The Man Will Burn tells the full story of how a bonfire on a San Francisco beach grew into one of the world’s most radical creative gatherings. With remarkable access to the people who shaped the event from its earliest days, the series captures the spirit of self-expression, community and counterculture that has drawn tens of thousands to the Nevada desert for decades. Rich archival material brings each era vividly to life, from scrappy beginnings to the sprawling temporary city of Black Rock. Full of the energy, imagination and joy of Burning Man itself, The Man Will Burn is a celebration of what happens when radical creativity takes hold.

Earth, Wind & Fire (To Be Celestial vs. That’s The Weight)

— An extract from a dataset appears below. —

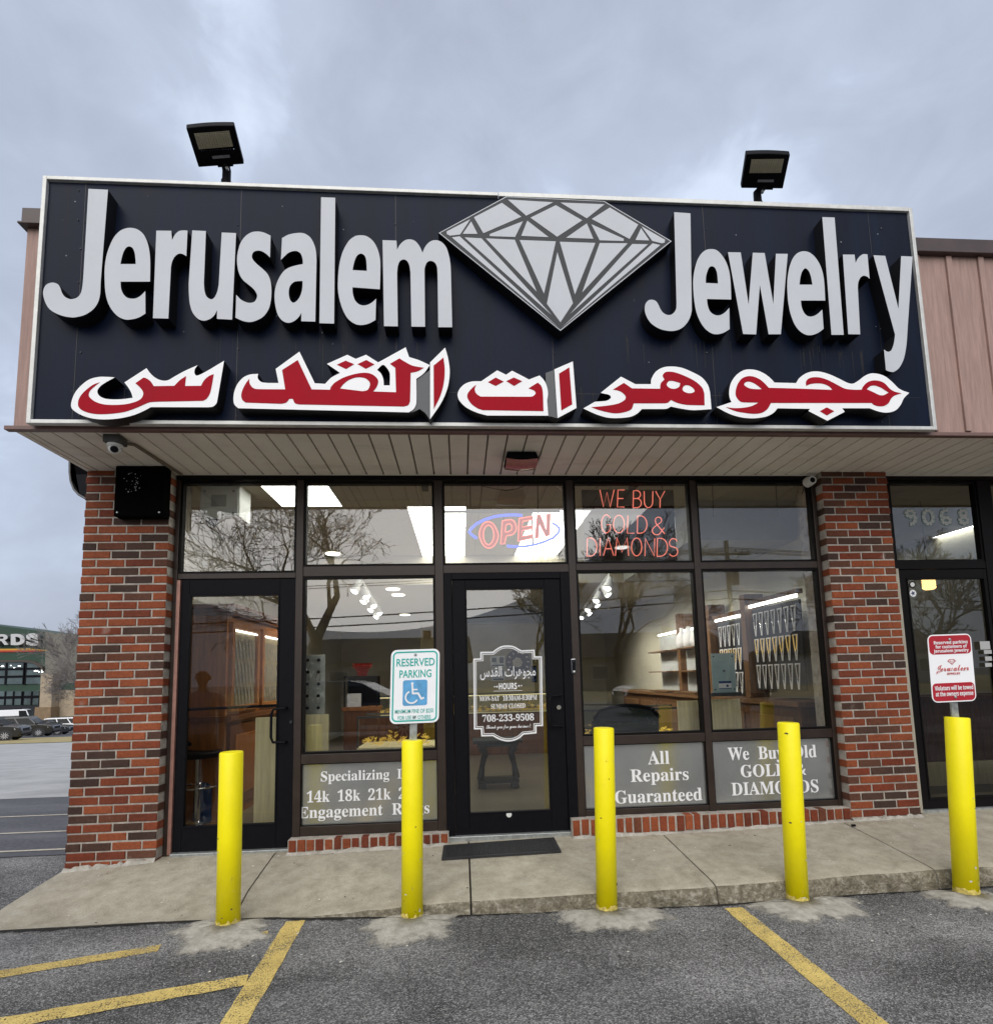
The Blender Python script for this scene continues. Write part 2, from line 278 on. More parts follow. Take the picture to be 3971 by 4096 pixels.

Saturday 13 June | Intro, Q&A

Academy Award winner Questlove directs the definitive portrait of one of the most influential bands in music history, with exclusive access to their archives.

Made with the support of the band and the estate of late founder Maurice White, Earth, Wind & Fire draws on a remarkable trove of visual, audio and written material from the group’s own vaults to get closer than ever to the personalities behind the music. The creative ambitions, rivalries, friendships and sheer force of talent that forged their sound all come vividly to life, tracing the journey from their early days through to a global stardom that crossed borders and generations. Their records soundtracked dancefloors, living rooms and protest marches alike, and their influence on funk, soul, disco and pop remains deeply felt. Questlove’s film goes deep into the archives to tell the full story, and the groove is very much still there.

SKYCLIMBER - Scaling The Eiffel Tower

Saturday 13 June | Intro, Q&A

A climber attempts to scale the Eiffel Tower in a documentary that is equal parts high-altitude adventure and intimate personal portrait.

SKYCLIMBER Scaling The Eiffel Tower builds its tension with the precision of a heist film, mapping every step of an audacious ascent of the Eiffel Tower. The climbing sequences are visceral and genuinely exhilarating, the kind that hold an audience in collective breath. But running alongside the adrenaline is something more personal: a portrait of the person behind the climb, taking in homelessness, neurodivergence and the very real weight of men’s mental health. The result is a film that works both as a gripping adventure and as a genuinely compelling personal story.

Content guidance: Contains themes of suicide and mental health.